Wealth Strategies

Oil Price Slips After Iranian Air Strikes Foiled

Tom Burroughes Group Editor London 15 April 2024

Oil Price Slips After Iranian Air Strikes Foiled

Although Israel and other forces reportedly shot down the vast majority of attack drones flown by Iran early on Sunday morning, the ratcheting up of conflict has clear implications for trade and commerce.

The price of Brent crude oil was around $90 per barrel on Monday around 07:30 London time, slipping about 0.5 per cent, after prices had spiked before the weekend as fears grew that Iran was launching a drone and missile assault on Israel, which duly took place in the early hours of Sunday morning. Reports said almost all the drones/missiles had been shot down or had failed to hit Israel.

After rising above $1,920 per ounce on Friday, spot gold eased off to fetch $1,892 on Monday morning. Gold is a traditional "safe haven" asset. Elsewhere, the Hang Seng Index in Hong Kong was down 0.78 per cent; the Nikkei 225 Index of Japanese shares was down 0.74 per cent. The Euro Stoxx 50 of leading eurozone companies had slipped 0.25 per cent at the close on Friday.

Reports said that besides the efforts of the Israeli air defence systems, forces, including the UK’s Royal Air Forces, shot the drones down, showing how the conflict is becoming increasingly international.

The widening of conflict in the Middle East, with Iran openly attacking Israel – until now it has used alleged proxies such as Hamas (Iran denied responsibility for the 7 October attacks on Israel) – takes the geopolitical risks in the region up another gear. Besides fears about oil supplies, such air attacks interfere with West-East civilian air travel, possibly business and tourism in places such as the UAE, and increase caution. Another negative force has been attacks on shipping in the Red Sea area by Iran-backed Houthi forces in the the Mareb province of Yemen.

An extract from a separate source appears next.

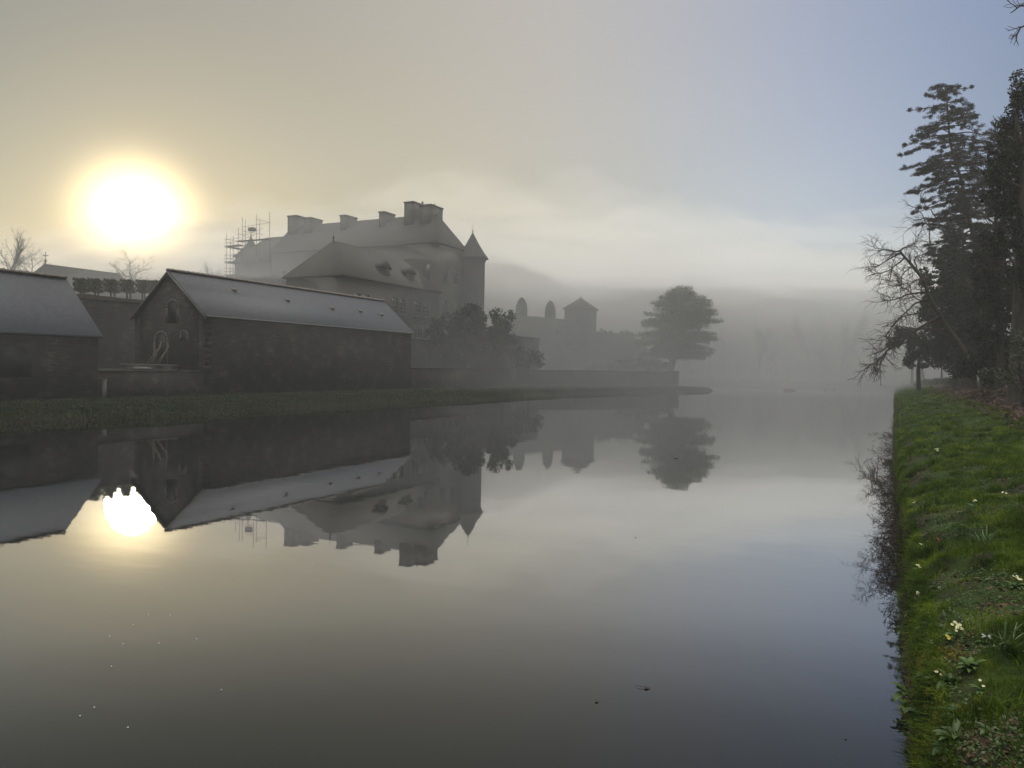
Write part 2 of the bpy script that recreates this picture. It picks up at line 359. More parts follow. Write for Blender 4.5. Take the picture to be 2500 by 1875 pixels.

“The drone attacks by Iran on Israel overnight mark a new and potentially significantly more dangerous phase in troubles in the region,” Neil Shearing, group chief economist at UK-based independent research firm Capital Economics, said in a note. “The key risks for the global economy are whether this now escalates into a broader regional conflict, and what the response is in energy markets. A rise in oil prices would complicate efforts to bring inflation back to target in advanced economies, but will only have a material impact on central bank decisions if higher energy prices bleed into core inflation.”

“Energy markets remain the key transmission mechanism from regional tension/conflict to the rest of the world economy. Brent crude prices have already risen from $83 per barrel one month ago to over $90 per barrel in the past week, spurred in part by concerns about supplies and geopolitical risks from conflict in the Middle East and Ukraine,” Shearing continued. He noted that European gas prices rose by about 10 per cent over the past week following Russian drone attacks on storage facilities in Ukraine.

“As a broad rule of thumb, a 10 per cent increase in oil prices adds 0.1 to 0.2 percentage points to headline inflation in advanced economies. Accordingly, the rise in oil over the past month will add about 0.1 per cent to headline inflation in these economies. This is unlikely to have a significant bearing on central bank policy decisions.

“It would require a larger and more sustained increase in oil prices to have a significant influence on monetary policy. Specifically, it would probably require higher energy prices to feed back into core inflation, for example, because producers passed on the higher cost of energy to consumers. This is perhaps a greater risk in the US than it is in Europe given the relative strength of consumer demand. But set against this, disinflationary pressures from other sources are starting to build in goods markets, notably China where a large expansion of capacity over the past three years is now starting to weigh on export prices,” he added.